There could be an incongruity or two in Newson’s argument. Not least because many of his own products are only affordable to the super-rich, placing them far beyond the choice of most people. But perhaps it is unfair to flag this point. If the designer is considered in such high regard, it is on the merits of his designs and what he aims to achieve through them rather than on their purchasers, that he deserves to be judged and the fact that his career has been both prolific and prominent suggests that on this front, he’s a winner.

Newson has often said he is fascinated by Nature and its relationship to science, chaos and order, as well as the repetitive way things recur at different times and different scales and few can equal his translation of such processes into form. The fabulous Julia necklace for Boucheron, for example, is inspired by the patterns in fractals. Consisting of white gold, diamond and sapphires, arranged in scintillating, mathematical whirls of light, such is the necklace’s celestial splendour, it threatens to outshine even the most beautiful wearer.

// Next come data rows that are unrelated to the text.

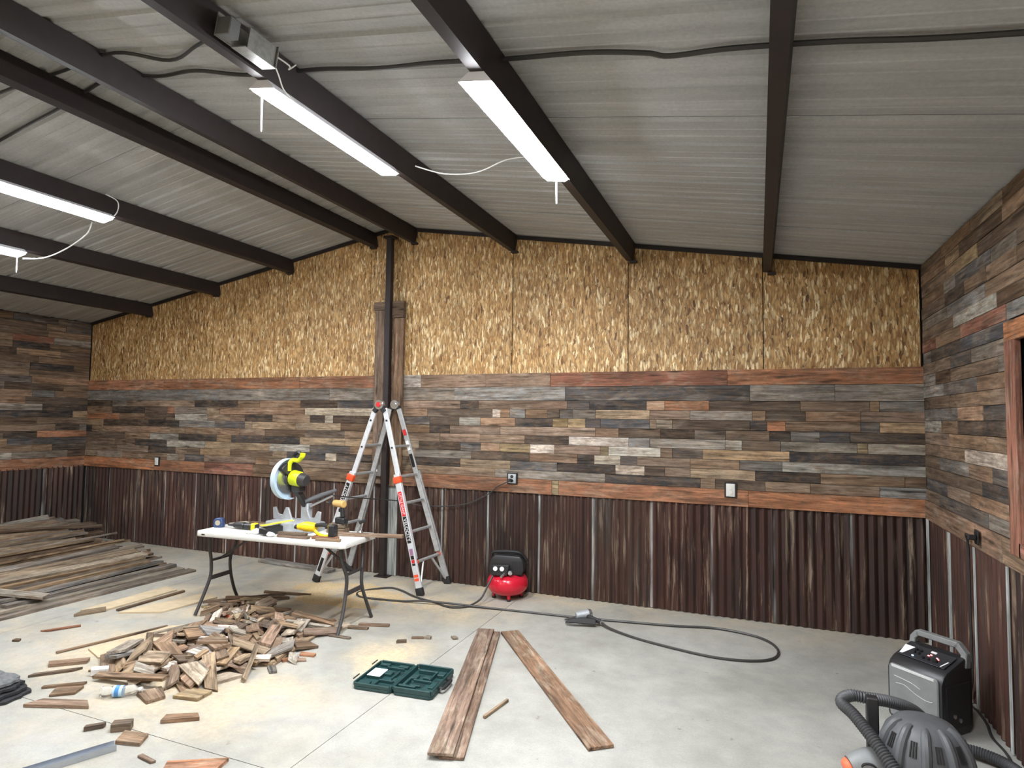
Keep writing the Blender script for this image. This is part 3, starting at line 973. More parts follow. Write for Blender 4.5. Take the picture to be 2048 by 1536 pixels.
for sd in 'lr':
    for nf in 'nf':
        a = rail_pt(sd, nf, 1.845, -0.012)
        b = rail_pt(sd, nf, 0.34, -0.012)
        d = (1, 0, 0.0)
        mb = MB().beam(a, b, 0.022, 0.056, up=(1, 0, 0.3))
        mb.build('inner_rail', ALU if nf == 'n' else ALU_DULL, lad, world=True, bevel=0.004)
        a = rail_pt(sd, nf, 1.175, 0.012)
        b = rail_pt(sd, nf, 0.05, 0.018)
        ob = MB().beam(a, b, 0.026, 0.066, up=(1, 0, 0.3)).build('outer_rail', ALU if nf == 'n' else ALU_DULL, lad, world=True, bevel=0.004)
        c = rail_pt(sd, nf, 0.075, 0.018)
        e = rail_pt(sd, nf, 0.0, 0.018)
        e = (e[0], e[1], 0.002)
        MB().beam(c, e, 0.042, 0.08, up=(1, 0, 0.3)).build('rubber_foot', RUBBER, lad, world=True, bevel=0.008, seg=2)
        # lock at the joint of the rails
        p = rail_pt(sd, nf, 1.15, 0.014)
        q = rail_pt(sd, nf, 1.085, 0.014)
        if nf == 'n':
            MB().beam(p, q, 0.05, 0.085, up=(1, 0, 0.3)).build('rail_lock', ORANGE, lad, world=True, bevel=0.01, seg=2)
        else:
            MB().beam(p, q, 0.04, 0.07, up=(1, 0, 0.3)).build('rail_lock', ALU_DULL, lad, world=True, bevel=0.008)
    for i, z in enumerate((1.45, 1.145, 0.88, 0.60, 0.31)):
        off = -0.012 if i == 0 else 0.012
        a, b = rail_pt(sd, 'n', z, off), rail_pt(sd, 'f', z, off)
        mb = MB().beam(a, b, 0.034, 0.026)
        mb.build('rung', ALU_DULL, lad, world=True, bevel=0.006)
        if i:
            dx = 0.0
            p = lerp(a, b, 0.07)
            MB().cyl(lerp(a, b, 0.03), lerp(a, b, 0.10), 0.024, n=12).build('rung_lock', ORANGE, lad, world=True)
            MB().cyl(lerp(a, b, 0.95), lerp(a, b, 0.985), 0.02, n=12).build('rung_lock', ORANGE, lad, world=True)
    for nf, fr in (('n', 0.35), ('f', 0.65)):
        a, b = rail_pt(sd, 'n', 0.31, .012), rail_pt(sd, 'f', 0.31, .012)
        p = lerp(a, b, fr)
        q = rail_pt(sd, nf, 0.06, 0.0)
        MB().beam(p, q, 0.014, 0.02).build('brace', ALU_DULL, lad, world=True)
for h in (HN, HF):
    MB().cyl((h[0], h[1] - 0.022, h[2]), (h[0], h[1] + 0.022, h[2]), 0.052, n=20).build('hinge_disc', CHROME, lad, world=True, bevel=0.004)
    MB().cyl((h[0], h[1] - 0.034, h[2]), (h[0], h[1] + 0.034, h[2]), 0.026, n=14).build('hinge_knob', RED_LABEL if h is HN else CHROME, lad, world=True, bevel=0.004)
    for sd in (-1, 1):
        MB().beam((h[0] + sd * 0.018, h[1], h[2] - 0.015), (h[0] + sd * 0.064, h[1], h[2] - 0.075), 0.036, 0.05, up=(1, 0, .3)).build('hinge_socket', BLACK_PLASTIC, lad, world=True, bevel=0.004)
for sd in 'lr':
    for z in (1.72, 1.44):
        p = rail_pt(sd, 'n', z, 0.0)
        MB().cyl((p[0], p[1], z), (p[0], p[1] - 0.008, z), 0.010, n=10).build('lock_hole', BLACK_PLASTIC, lad, world=True)


def sticker(sd, z0, z1, mat, w, text=None, tmat=WHITE_PAINT, size=0.05):
    fo = lambda z: 0.012 + 0.006 * (1.175 - z) / 1.125 + 0.0142
    a, b = rail_pt(sd, 'n', z0, fo(z0)), rail_pt(sd, 'n', z1, fo(z1))
    MB().beam(a, b, 0.003, w, up=(1, 0, 0.3)).build('label_strip', mat, lad, world=True, smooth=False)
    if text:
        cu = bpy.data.curves.new('lettering', 'FONT')
        cu.body = text
        cu.size = size
        cu.align_x = 'CENTER'
        cu.align_y = 'CENTER'
        cu.extrude = 0.0006
        cu.materials.append(tmat)
        tmp = bpy.data.objects.new('lettering_curve', cu)
        COL.objects.link(tmp)
        bpy.context.view_layer.update()
        me = bpy.data.meshes.new_from_object(tmp.evaluated_get(bpy.context.evaluated_depsgraph_get()))
        bpy.data.objects.remove(tmp)
        me.materials.clear()
        me.materials.append(tmat)
        to = bpy.data.objects.new('lettering', me)
        COL.objects.link(to)
        to.parent = lad
        c = Vector(lerp(a, b, 0.5)) - Vector(LB)
        d = (Vector(a) - Vector(b)).normalized()      # reads upward along the rail
        if sd == 'r':
            d = -d
        nrm = Vector((0, -1, 0))
        up = nrm.cross(d).normalized()
        nrm = d.cross(up)
        c = c + nrm * 0.0022
        to.matrix_local = Matrix(((d.x, up.x, nrm.x, c.x), (d.y, up.y, nrm.y, c.y), (d.z, up.z, nrm.z, c.z), (0, 0, 0, 1)))


sticker('l', 1.06, 0.80, BLACK_LABEL, 0.042, 'VELOCITY', WHITE_PAINT, 0.05)
sticker('r', 1.00, 0.76, RED_LABEL, 0.042, 'LITTLE GIANT', WHITE_PAINT, 0.035)
sticker('r', 0.755, 0.50, BLACK_LABEL, 0.042, 'VELOCITY', WHITE_PAINT, 0.05)
sticker('r', 0.445, 0.385, pm('mauve_label', S(150, 110, 140), .5), 0.036)
sticker('r', 0.38, 0.345, BLACK_LABEL, 0.034)
sticker('r', 0.34, 0.31, RED_LABEL, 0.034)
sticker('r', 0.305, 0.285, BLACK_LABEL, 0.034)
sticker('r', 0.20, 0.175, ORANGE, 0.05)
sticker('r', 0.165, 0.14, ORANGE, 0.05)
sticker('l', 0.26, 0.12, BLACK_LABEL, 0.036)
for i, (z0, z1) in enumerate(((1.62, 1.56), (1.50, 1.40), (1.36, 1.22))):
    a, b = rail_pt('r', 'f', z0, 0.0), rail_pt('r', 'f', z1, 0.0)
    a, b = (a[0], a[1] - 0.028, a[2]), (b[0], b[1] - 0.028, b[2])
    MB().beam(a, b, 0.003, 0.036, up=(1, 0, 0.3)).build('label_strip', (RED_LABEL, PAPER, BLACK_LABEL)[i], lad, world=True, smooth=False)

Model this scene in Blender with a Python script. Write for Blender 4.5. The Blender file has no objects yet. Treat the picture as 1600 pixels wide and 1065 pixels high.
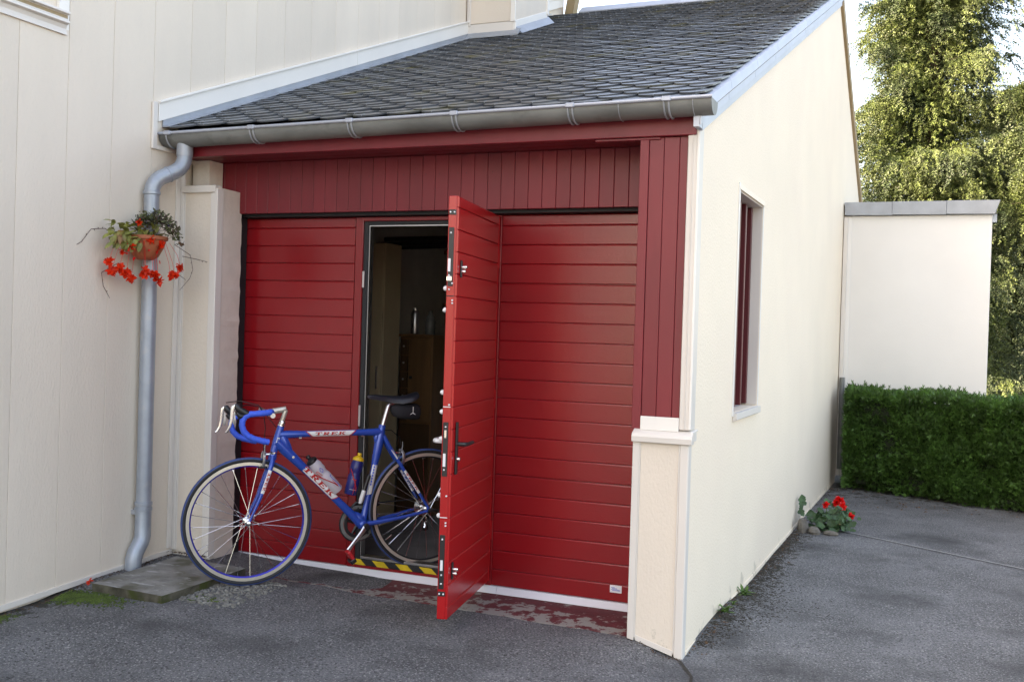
import bpy, math, random
import numpy as np
from mathutils import Vector, Matrix
random.seed(7); np.random.seed(7)
PI = math.pi
sc = bpy.context.scene
COL = sc.collection

# ------------------------------------------------------------------ camera
cd = bpy.data.cameras.new('camera'); cam = bpy.data.objects.new('camera', cd); COL.objects.link(cam)
cd.sensor_width = 36.0; cd.lens = 36.8; cd.clip_start = .05; cd.clip_end = 600
RX = Vector((.92099797, .38836251, .03061542)); RD = Vector((.03241658, .00191488, -.99947261)); RF = Vector((-.38821631, .92150469, -.01082579))
cam.matrix_world = Matrix(((RX.x, -RD.x, -RF.x, 3.9055), (RX.y, -RD.y, -RF.y, -5.1423), (RX.z, -RD.z, -RF.z, 1.3743), (0, 0, 0, 1)))
sc.camera = cam
# ------------------------------------------------------------------ sky, sun, exposure
SUN = Vector((-.70, -.44, .62)).normalized()
w = bpy.data.worlds.new('World'); sc.world = w; w.use_nodes = True
nt = w.node_tree; sky = nt.nodes.new('ShaderNodeTexSky'); sky.sky_type = 'NISHITA'; sky.sun_disc = False
sky.sun_elevation = math.asin(SUN.z); sky.sun_rotation = math.atan2(SUN.x, SUN.y)
sky.air_density = 1.0; sky.dust_density = 4.0; sky.ozone_density = .6; sky.altitude = 200
nt.links.new(sky.outputs[0], nt.nodes['Background'].inputs[0]); nt.nodes['Background'].inputs[1].default_value = .15
sl = bpy.data.lights.new('sun', 'SUN'); sl.energy = 4.2; sl.angle = math.radians(.53); sl.color = (1, .93, .82)
so = bpy.data.objects.new('sun', sl); COL.objects.link(so); so.rotation_euler = SUN.to_track_quat('Z', 'Y').to_euler(); so.location = (-20, -14, 20)
sc.view_settings.view_transform = 'Standard'; sc.view_settings.look = 'None'; sc.view_settings.gamma = 1
sc.view_settings.use_curve_mapping = False; sc.view_settings.exposure = 2.55
sc.view_settings.use_white_balance = True; sc.view_settings.white_balance_temperature = 8400; sc.view_settings.white_balance_tint = 14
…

Once, we believed the future of objects would be an age of the limitless and the disposable but if Newson gets his way, it may look much more like our grandparents’ past. Likely born of his fascination for Nature, the designer’s current concern is leading him to focus on producing objects that last.

“I think any designer is going to be in the doghouse one way or another. If you use wood, you’re destroying forests. If you use plastics, chances are you’ll be using materials that aren’t completely recyclable,” he says, elucidating a solution that sounds old-fashioned but which may be his most futuristic yet. “I’d rather just design an object so meaningful that people didn’t throw it away at all.”